As for linear TV, he said it’s still pretty useful in reaching what is perhaps the biggest gift-giving cohort of them all: grandparents. “You’re starting to see this really nice differentiation across channels for audience engagement,” he said.

Chronically online

But perhaps the largest platform that toy brands can reach target audiences on is on YouTube. Kids aged 2 to 11 watched three times as much YouTube as they did Disney+ programming in April, according to Nielsen, and Cocomelon alone has a nearly 180 million-strong subscriber base on YouTube.

“There are now probably thousands of original series [on YouTube] aimed at that five-year-old or that six-year-old,” Paul Furia, head of content and creative packaging at the agency Media by Mother, told Marketing Brew.

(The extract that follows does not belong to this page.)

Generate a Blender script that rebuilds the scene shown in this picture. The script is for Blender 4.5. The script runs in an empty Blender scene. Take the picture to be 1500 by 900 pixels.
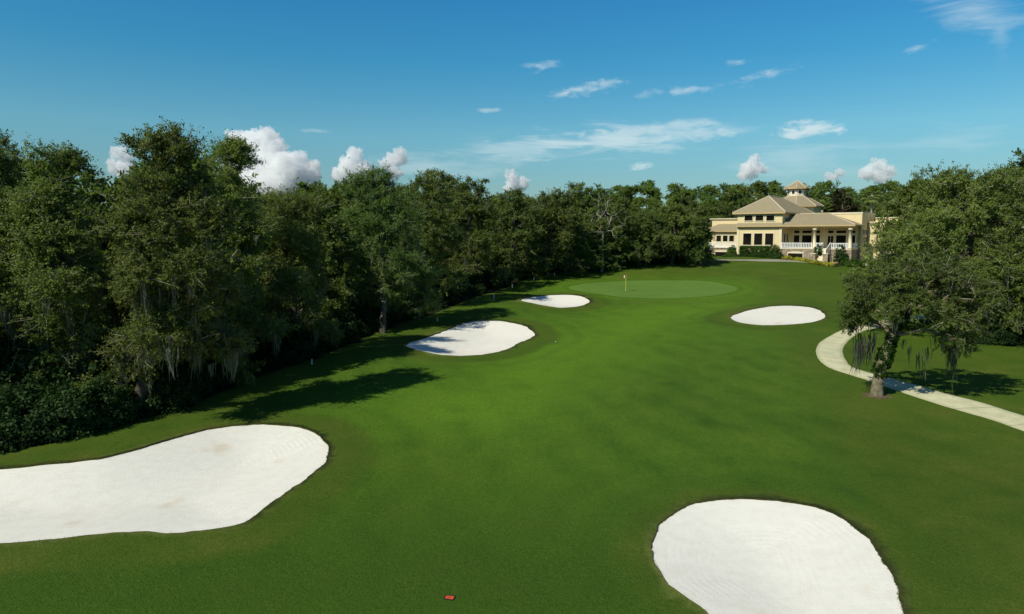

While Hasbro and MGA are showing up on YouTube, they’re diversifying ad spend on various online platforms and channels that have growing kids viewership. Hasbro has been experimenting with advertising on Roblox and has worked with TikTok creators on some campaigns, including last year for a 72-hour Halloween campaign around Ouija boards. Going forward, Hasbro plans to lean more heavily into creator partnerships, Bunge said.

Being on social media has the added benefit of benefitting from user nostalgic for the kids’ brands they grew up with, which can help drive sales. Hackbarth gave Bratz dolls as an example, which debuted in 2001. Bratz’s TikTok and Instagram account engagement is “incredible,” Hackbarth said, and the accounts have more than 5 million followers combined.

Beloved childhood brand or not, though, other parents who are tired of being inundated with ads targeting their little tykes might opt for less ad-heavy platforms. Furia himself admits to being one of them.

“We’re a YouTube Premium household,” he told us,“so we avoid ads.”